Macron s'est mis sur son 31 après avoir annoncé sa démission la veille, le 30, jour de la Saint Fiacre. Façon sublime et subliminale de souligner qu'il n'entend pas rater le coche.
Au XVIIe et au XVIIIe siècles, les "coches" étaient des moyens de transport fluviaux dont les départs et les arrêts dépendaient d'horaires précis.

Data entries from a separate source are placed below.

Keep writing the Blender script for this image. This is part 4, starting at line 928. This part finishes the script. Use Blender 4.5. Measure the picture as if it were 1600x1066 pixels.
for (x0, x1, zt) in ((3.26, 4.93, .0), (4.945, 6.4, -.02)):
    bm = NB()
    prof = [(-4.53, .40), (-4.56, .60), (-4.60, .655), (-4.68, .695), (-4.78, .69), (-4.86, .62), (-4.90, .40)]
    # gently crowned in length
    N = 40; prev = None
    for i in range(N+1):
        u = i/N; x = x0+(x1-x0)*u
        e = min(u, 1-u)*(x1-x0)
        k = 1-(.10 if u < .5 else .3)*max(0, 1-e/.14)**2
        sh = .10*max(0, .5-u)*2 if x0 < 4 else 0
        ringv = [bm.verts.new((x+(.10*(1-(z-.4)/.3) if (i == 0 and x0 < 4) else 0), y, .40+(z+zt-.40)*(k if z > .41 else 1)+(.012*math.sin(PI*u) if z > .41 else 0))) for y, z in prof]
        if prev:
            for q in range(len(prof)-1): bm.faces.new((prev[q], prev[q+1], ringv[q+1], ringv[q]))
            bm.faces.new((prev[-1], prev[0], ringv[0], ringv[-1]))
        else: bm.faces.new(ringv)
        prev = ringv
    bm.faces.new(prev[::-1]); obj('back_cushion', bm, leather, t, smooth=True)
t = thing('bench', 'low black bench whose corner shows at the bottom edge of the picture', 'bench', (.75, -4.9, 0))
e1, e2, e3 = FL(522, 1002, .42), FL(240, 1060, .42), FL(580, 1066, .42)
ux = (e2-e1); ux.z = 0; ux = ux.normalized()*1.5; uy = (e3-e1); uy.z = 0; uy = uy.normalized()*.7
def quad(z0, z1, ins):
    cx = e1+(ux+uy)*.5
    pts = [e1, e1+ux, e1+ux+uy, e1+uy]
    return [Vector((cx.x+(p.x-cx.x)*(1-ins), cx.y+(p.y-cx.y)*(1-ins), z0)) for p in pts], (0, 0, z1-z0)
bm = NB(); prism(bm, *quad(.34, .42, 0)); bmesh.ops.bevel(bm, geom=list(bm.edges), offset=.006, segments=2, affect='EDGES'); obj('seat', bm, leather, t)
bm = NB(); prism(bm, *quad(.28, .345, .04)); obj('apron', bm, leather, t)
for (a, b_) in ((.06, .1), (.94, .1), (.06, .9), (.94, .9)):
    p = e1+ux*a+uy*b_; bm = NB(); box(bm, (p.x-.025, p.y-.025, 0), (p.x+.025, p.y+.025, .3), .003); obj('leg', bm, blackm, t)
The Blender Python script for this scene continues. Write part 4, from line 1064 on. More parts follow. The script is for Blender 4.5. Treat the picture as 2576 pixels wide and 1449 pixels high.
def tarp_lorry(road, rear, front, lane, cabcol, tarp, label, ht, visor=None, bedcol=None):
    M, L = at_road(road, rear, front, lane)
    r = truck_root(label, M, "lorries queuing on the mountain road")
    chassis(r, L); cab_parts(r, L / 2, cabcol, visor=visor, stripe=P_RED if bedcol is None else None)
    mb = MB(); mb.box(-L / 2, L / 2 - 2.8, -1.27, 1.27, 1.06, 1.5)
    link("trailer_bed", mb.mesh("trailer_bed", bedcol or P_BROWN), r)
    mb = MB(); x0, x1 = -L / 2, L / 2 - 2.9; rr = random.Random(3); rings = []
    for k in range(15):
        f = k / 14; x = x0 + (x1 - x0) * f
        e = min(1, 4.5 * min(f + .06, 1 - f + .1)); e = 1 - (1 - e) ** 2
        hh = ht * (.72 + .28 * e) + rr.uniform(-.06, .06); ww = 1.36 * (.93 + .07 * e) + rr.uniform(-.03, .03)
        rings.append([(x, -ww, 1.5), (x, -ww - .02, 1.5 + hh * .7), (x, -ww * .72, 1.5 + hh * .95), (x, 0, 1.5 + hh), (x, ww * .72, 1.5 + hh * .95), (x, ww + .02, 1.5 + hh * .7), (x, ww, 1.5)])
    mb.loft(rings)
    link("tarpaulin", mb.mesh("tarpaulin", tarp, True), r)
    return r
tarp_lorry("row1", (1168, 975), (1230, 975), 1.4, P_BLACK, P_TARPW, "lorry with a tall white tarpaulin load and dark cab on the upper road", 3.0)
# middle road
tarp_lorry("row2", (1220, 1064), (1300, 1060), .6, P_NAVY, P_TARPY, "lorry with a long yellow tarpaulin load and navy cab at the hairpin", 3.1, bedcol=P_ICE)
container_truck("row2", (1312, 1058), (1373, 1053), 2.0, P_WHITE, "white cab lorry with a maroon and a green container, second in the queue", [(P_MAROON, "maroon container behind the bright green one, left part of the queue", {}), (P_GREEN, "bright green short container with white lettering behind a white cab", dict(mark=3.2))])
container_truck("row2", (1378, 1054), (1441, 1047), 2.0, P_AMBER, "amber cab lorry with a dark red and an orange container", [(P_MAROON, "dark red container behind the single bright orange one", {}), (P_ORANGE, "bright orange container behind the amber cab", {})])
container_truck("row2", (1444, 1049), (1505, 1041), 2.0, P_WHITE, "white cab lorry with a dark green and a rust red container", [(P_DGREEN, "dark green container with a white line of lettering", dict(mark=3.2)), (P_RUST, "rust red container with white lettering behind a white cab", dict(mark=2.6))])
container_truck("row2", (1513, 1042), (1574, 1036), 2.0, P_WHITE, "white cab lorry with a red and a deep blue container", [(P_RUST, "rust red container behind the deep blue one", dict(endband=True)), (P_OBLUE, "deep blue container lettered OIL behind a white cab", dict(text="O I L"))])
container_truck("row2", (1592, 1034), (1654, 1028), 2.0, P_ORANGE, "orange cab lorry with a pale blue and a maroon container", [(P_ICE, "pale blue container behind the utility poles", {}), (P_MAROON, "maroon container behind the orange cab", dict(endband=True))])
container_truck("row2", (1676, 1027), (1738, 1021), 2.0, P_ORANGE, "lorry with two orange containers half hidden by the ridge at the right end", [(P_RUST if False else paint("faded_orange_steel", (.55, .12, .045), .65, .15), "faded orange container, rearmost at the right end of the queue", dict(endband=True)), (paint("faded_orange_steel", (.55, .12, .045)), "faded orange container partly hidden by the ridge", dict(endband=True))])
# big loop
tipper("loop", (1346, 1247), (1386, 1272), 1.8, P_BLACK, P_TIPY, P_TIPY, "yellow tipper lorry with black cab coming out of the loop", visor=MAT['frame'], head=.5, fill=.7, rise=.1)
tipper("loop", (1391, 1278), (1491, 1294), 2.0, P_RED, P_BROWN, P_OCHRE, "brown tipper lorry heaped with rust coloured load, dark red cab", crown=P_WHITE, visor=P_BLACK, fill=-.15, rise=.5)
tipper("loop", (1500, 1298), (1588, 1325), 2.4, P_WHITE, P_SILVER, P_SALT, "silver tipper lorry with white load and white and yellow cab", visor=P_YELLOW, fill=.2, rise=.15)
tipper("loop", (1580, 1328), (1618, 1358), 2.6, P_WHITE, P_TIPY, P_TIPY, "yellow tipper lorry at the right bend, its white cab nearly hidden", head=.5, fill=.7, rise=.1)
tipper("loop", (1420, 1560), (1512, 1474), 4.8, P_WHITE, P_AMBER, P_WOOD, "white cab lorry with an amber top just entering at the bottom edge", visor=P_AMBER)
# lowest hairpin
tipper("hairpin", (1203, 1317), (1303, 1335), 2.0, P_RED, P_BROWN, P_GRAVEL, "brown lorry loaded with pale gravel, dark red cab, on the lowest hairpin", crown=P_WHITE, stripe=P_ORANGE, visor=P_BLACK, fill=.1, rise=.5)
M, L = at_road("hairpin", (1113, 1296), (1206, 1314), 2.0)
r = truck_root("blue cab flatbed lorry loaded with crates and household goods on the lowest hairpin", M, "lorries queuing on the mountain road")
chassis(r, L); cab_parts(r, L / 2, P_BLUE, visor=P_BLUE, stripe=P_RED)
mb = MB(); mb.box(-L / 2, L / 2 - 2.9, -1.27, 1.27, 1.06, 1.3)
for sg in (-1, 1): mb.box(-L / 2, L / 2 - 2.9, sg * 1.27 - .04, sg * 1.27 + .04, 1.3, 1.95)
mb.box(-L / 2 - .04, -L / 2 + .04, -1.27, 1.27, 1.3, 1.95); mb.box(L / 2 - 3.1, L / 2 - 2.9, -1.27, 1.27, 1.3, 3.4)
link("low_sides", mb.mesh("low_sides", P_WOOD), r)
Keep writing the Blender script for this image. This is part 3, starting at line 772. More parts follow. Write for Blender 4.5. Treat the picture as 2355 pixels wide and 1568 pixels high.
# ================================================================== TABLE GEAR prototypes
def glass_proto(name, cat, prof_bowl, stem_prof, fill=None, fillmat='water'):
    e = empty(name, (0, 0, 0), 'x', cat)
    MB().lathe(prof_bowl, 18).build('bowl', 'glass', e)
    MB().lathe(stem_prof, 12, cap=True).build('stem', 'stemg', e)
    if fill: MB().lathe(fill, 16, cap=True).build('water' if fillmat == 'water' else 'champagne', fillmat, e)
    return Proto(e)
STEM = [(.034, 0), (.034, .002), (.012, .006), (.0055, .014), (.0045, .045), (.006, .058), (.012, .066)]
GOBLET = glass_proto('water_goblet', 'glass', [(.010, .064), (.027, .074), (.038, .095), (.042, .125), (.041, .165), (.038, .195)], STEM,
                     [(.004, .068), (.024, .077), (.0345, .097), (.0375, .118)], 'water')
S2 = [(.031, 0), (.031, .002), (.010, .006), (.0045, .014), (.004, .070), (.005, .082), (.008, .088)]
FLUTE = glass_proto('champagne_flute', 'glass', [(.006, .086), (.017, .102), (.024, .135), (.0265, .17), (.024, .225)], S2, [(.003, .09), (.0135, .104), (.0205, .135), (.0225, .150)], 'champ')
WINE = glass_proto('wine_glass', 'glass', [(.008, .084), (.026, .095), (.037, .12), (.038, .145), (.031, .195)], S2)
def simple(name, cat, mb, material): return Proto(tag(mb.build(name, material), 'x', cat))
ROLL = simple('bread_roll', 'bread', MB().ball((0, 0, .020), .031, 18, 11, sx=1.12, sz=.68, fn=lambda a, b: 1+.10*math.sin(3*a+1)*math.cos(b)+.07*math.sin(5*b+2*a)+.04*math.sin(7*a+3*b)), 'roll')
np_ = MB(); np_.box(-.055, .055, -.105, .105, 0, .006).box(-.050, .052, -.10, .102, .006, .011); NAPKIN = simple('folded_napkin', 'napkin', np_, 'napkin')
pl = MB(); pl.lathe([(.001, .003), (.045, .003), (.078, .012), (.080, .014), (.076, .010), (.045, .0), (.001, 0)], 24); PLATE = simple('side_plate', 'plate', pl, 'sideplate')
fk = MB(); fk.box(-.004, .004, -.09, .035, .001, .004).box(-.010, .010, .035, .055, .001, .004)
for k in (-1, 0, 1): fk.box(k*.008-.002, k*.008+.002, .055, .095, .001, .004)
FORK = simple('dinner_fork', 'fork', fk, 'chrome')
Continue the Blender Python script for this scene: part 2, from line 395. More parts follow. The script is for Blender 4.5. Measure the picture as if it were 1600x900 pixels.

Macron qui est un garçon cultivé ne l'a pas oublié, héhé ! A choisi l'eau, merci, pour venir à Bercy. Pour mieux nous rappeler que coche d'eau était autrefois le moyen de transport le plus utilisé. Cependant, emprunter ce type d'embarcation restait une aventure. "Rater le coche" signifie que l'on rate une bonne occasion de vivre un événement particulier et qui aurait pu être palpitant ou fructueux. CQFD. Macron n'a pas voulu rater le coche.
Tu pourrais aussi être tenté de faire une lecture psychanalitique de la phrase macronienne: Je me devais de prendre la mer avec une embarcation plus frêle, avec un cap. Une embarcation plus frêle, mais c'est un canot, un canot de sauvetage, avec un cap, mais c'est la côte, le littoral, la terre ferme.
Quitter le paquebot gouvernemental quand il coule, ce n'est pas très honorable. Se sauver seul sans un mot, sans un regard pour le vieux Capitaine qui vous avait fait Premier Mousse, c'est décevant. Affligeant. L'enterrer vivant sous des gilets de sauvetage de fausses louanges, c'est déshonorant.
En fait, tu as envie de lui dire à ce jeune Amiénois qui hésite entre Rastignac et Julien Sorel, qu'un danger le guette, un grand danger sous la forme d'un grand rôle, un grand rôle de Pagnol, justement, puisque Pagnol était à l'honneur à Bercy ce mercredi: Le rôle du Schpountz.
Emmanuel Macron dans le rôle de Fernandel, pour interpréter Irénée Fabre. Petit rappel du synopsis:
" Irénée Fabre rêve d'être une vedette du grand écran. De passage dans son village, une troupe de cinéma lui fait signer un contrat mirobolant. Il s'agit d'une farce, mais Irénée, aveugle de vanité, mord à l'hameçon et se rend à Paris pour tourner ce qu'il croit être son premier film. C'est alors qu'il découvre qu'on s'est joué de lui et qu'il n'est en fait qu'un "schpountz", un idiot, un fada, intimement persuadé de son génie. Mais s'il en avait pourtant, du génie ? Un génie dont il serait le premier surpris, lui qui se figure grand tragédien ? Le génie du comique, par exemple... Et si la gloire s'en mêlait après tout ? Si la gloire était au rendez-vous ? "
Macron devrait méditer le Schpountz de Pagnol et surtout ne pas s'en tenir à cette seule recommandation pagnolesque du Maître: " Si vous voulez aller sur la mer sans aucun risque de chavirer, alors n'achetez pas un bateau, achetez une île ! " Pour ne pas être le Schpountz de la Présidentielle 2017.
Marcel Pagnol l'a lui-même ainsi défini: Le Schpountz est un personnage dramatique lorsqu'il voit les illusions dont il se berce, s'effriter, un personnage pathétique lorsqu'il s'enferre dans ses mensonges. Un rôle parfaitt pour Fernandel, en 1938, qui saura user de tout son talent dans l'art de la comédie pour mieux déployer son génie d'acteur et s'ouvrir de nouvelles perspectives. Un rôle inquiétant, en 2016, pour le jeune Macron. Qui ne doit pas s'enfermer dans de fragiles certitudes. Viser l'Election suprême sans passer par les élections intermédiaires est un risque souvent mortel.
Dans ton Edito, tu as envie de dire à ton compatriote amiénois: gaffe quand même, Emmanuel, un seul Fernandel a plus ou moins bien réussi en politique, c'est Charles Pasqua. Ce qui, en soi, n'est pas, c'est vrai, une grande réussite.
Alors... prudence, même si tu te penses... En Marche.
Finir en " Fernand d'elle " décevrait profondément Brigitte.